▶ **AIM OF THE EXERCISE**:
Print the listing that follows, character for character.

::::

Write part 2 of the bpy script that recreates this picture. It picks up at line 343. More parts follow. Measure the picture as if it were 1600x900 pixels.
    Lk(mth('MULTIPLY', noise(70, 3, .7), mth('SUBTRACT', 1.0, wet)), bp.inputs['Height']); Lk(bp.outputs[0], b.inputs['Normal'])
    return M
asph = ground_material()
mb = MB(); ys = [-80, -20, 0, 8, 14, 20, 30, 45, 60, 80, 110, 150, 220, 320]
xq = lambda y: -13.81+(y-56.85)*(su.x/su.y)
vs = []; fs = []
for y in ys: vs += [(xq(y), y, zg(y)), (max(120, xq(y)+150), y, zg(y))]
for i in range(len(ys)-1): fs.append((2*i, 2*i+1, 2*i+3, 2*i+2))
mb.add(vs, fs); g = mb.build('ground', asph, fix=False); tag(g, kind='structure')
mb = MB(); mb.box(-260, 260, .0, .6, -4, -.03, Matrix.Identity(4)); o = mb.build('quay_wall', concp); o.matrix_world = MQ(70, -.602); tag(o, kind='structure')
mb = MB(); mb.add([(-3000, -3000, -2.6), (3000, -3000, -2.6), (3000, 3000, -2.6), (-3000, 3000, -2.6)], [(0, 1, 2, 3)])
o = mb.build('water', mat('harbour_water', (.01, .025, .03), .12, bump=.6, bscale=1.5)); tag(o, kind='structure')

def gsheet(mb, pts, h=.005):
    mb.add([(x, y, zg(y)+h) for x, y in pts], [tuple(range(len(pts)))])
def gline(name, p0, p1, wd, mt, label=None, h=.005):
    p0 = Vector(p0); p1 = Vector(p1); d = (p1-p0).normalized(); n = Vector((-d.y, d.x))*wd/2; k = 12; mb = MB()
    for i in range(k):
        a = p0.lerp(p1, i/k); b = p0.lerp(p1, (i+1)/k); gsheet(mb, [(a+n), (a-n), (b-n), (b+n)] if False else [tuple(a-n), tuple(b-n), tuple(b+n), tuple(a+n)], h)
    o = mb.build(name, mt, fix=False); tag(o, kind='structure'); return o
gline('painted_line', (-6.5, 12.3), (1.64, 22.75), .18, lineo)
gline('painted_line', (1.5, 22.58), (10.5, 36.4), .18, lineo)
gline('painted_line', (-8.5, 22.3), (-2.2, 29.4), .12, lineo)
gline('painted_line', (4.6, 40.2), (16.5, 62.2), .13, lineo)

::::

▶ **OUTPUT OF THE EXERCISE**:
Write part 2 of the bpy script that recreates this picture. It picks up at line 343. More parts follow. Measure the picture as if it were 1600x900 pixels.
    Lk(mth('MULTIPLY', noise(70, 3, .7), mth('SUBTRACT', 1.0, wet)), bp.inputs['Height']); Lk(bp.outputs[0], b.inputs['Normal'])
    return M
asph = ground_material()
mb = MB(); ys = [-80, -20, 0, 8, 14, 20, 30, 45, 60, 80, 110, 150, 220, 320]
xq = lambda y: -13.81+(y-56.85)*(su.x/su.y)
vs = []; fs = []
for y in ys: vs += [(xq(y), y, zg(y)), (max(120, xq(y)+150), y, zg(y))]
for i in range(len(ys)-1): fs.append((2*i, 2*i+1, 2*i+3, 2*i+2))
mb.add(vs, fs); g = mb.build('ground', asph, fix=False); tag(g, kind='structure')
mb = MB(); mb.box(-260, 260, .0, .6, -4, -.03, Matrix.Identity(4)); o = mb.build('quay_wall', concp); o.matrix_world = MQ(70, -.602); tag(o, kind='structure')
mb = MB(); mb.add([(-3000, -3000, -2.6), (3000, -3000, -2.6), (3000, 3000, -2.6), (-3000, 3000, -2.6)], [(0, 1, 2, 3)])
o = mb.build('water', mat('harbour_water', (.01, .025, .03), .12, bump=.6, bscale=1.5)); tag(o, kind='structure')

def gsheet(mb, pts, h=.005):
    mb.add([(x, y, zg(y)+h) for x, y in pts], [tuple(range(len(pts)))])
def gline(name, p0, p1, wd, mt, label=None, h=.005):
    p0 = Vector(p0); p1 = Vector(p1); d = (p1-p0).normalized(); n = Vector((-d.y, d.x))*wd/2; k = 12; mb = MB()
    for i in range(k):
        a = p0.lerp(p1, i/k); b = p0.lerp(p1, (i+1)/k); gsheet(mb, [(a+n), (a-n), (b-n), (b+n)] if False else [tuple(a-n), tuple(b-n), tuple(b+n), tuple(a+n)], h)
    o = mb.build(name, mt, fix=False); tag(o, kind='structure'); return o
gline('painted_line', (-6.5, 12.3), (1.64, 22.75), .18, lineo)
gline('painted_line', (1.5, 22.58), (10.5, 36.4), .18, lineo)
gline('painted_line', (-8.5, 22.3), (-2.2, 29.4), .12, lineo)
gline('painted_line', (4.6, 40.2), (16.5, 62.2), .13, lineo)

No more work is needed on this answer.